Begin PROVIDED DATA

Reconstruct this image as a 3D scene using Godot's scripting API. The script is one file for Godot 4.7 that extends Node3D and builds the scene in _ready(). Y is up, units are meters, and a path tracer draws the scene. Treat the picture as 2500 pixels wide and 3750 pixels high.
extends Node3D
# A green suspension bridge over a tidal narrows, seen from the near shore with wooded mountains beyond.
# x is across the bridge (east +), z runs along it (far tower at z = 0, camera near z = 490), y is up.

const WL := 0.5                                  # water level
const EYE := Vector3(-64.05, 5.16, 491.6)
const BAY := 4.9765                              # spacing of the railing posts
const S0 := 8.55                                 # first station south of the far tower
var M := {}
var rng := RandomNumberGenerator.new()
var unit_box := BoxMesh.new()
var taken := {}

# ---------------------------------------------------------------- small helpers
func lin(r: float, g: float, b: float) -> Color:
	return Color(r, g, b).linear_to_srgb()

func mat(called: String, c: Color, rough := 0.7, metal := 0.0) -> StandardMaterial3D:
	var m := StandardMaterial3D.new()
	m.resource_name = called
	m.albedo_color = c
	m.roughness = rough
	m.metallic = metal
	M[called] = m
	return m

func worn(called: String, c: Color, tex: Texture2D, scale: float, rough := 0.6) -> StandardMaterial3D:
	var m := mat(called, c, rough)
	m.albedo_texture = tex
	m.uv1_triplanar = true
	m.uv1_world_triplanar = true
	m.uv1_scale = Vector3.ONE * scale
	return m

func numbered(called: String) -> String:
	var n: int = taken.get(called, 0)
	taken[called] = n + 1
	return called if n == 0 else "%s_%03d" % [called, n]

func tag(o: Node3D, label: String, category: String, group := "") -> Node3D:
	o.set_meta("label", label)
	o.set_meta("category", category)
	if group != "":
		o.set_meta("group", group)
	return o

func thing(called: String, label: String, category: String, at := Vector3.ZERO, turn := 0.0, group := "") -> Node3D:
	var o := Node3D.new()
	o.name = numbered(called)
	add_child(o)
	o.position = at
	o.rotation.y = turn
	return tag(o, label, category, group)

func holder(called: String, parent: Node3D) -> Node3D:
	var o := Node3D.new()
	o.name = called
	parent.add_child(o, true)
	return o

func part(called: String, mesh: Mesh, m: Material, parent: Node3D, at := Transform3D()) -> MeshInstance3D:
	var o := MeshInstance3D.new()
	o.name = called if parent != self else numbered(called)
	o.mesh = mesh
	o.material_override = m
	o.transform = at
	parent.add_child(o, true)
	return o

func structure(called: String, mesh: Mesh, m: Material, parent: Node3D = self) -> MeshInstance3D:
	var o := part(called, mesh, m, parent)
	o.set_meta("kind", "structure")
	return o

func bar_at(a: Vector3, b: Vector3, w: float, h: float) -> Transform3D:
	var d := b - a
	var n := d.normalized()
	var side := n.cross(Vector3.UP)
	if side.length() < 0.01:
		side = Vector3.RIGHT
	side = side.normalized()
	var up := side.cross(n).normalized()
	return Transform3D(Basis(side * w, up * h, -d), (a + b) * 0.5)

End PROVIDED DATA

_PROBLEM:_ Reproduce the listing above word for word.

_TASK OUTPUT:_
Reconstruct this image as a 3D scene using Godot's scripting API. The script is one file for Godot 4.7 that extends Node3D and builds the scene in _ready(). Y is up, units are meters, and a path tracer draws the scene. Treat the picture as 2500 pixels wide and 3750 pixels high.
extends Node3D
# A green suspension bridge over a tidal narrows, seen from the near shore with wooded mountains beyond.
# x is across the bridge (east +), z runs along it (far tower at z = 0, camera near z = 490), y is up.

const WL := 0.5                                  # water level
const EYE := Vector3(-64.05, 5.16, 491.6)
const BAY := 4.9765                              # spacing of the railing posts
const S0 := 8.55                                 # first station south of the far tower
var M := {}
var rng := RandomNumberGenerator.new()
var unit_box := BoxMesh.new()
var taken := {}

# ---------------------------------------------------------------- small helpers
func lin(r: float, g: float, b: float) -> Color:
	return Color(r, g, b).linear_to_srgb()

func mat(called: String, c: Color, rough := 0.7, metal := 0.0) -> StandardMaterial3D:
	var m := StandardMaterial3D.new()
	m.resource_name = called
	m.albedo_color = c
	m.roughness = rough
	m.metallic = metal
	M[called] = m
	return m

func worn(called: String, c: Color, tex: Texture2D, scale: float, rough := 0.6) -> StandardMaterial3D:
	var m := mat(called, c, rough)
	m.albedo_texture = tex
	m.uv1_triplanar = true
	m.uv1_world_triplanar = true
	m.uv1_scale = Vector3.ONE * scale
	return m

func numbered(called: String) -> String:
	var n: int = taken.get(called, 0)
	taken[called] = n + 1
	return called if n == 0 else "%s_%03d" % [called, n]

func tag(o: Node3D, label: String, category: String, group := "") -> Node3D:
	o.set_meta("label", label)
	o.set_meta("category", category)
	if group != "":
		o.set_meta("group", group)
	return o

func thing(called: String, label: String, category: String, at := Vector3.ZERO, turn := 0.0, group := "") -> Node3D:
	var o := Node3D.new()
	o.name = numbered(called)
	add_child(o)
	o.position = at
	o.rotation.y = turn
	return tag(o, label, category, group)

func holder(called: String, parent: Node3D) -> Node3D:
	var o := Node3D.new()
	o.name = called
	parent.add_child(o, true)
	return o

func part(called: String, mesh: Mesh, m: Material, parent: Node3D, at := Transform3D()) -> MeshInstance3D:
	var o := MeshInstance3D.new()
	o.name = called if parent != self else numbered(called)
	o.mesh = mesh
	o.material_override = m
	o.transform = at
	parent.add_child(o, true)
	return o

func structure(called: String, mesh: Mesh, m: Material, parent: Node3D = self) -> MeshInstance3D:
	var o := part(called, mesh, m, parent)
	o.set_meta("kind", "structure")
	return o

func bar_at(a: Vector3, b: Vector3, w: float, h: float) -> Transform3D:
	var d := b - a
	var n := d.normalized()
	var side := n.cross(Vector3.UP)
	if side.length() < 0.01:
		side = Vector3.RIGHT
	side = side.normalized()
	var up := side.cross(n).normalized()
	return Transform3D(Basis(side * w, up * h, -d), (a + b) * 0.5)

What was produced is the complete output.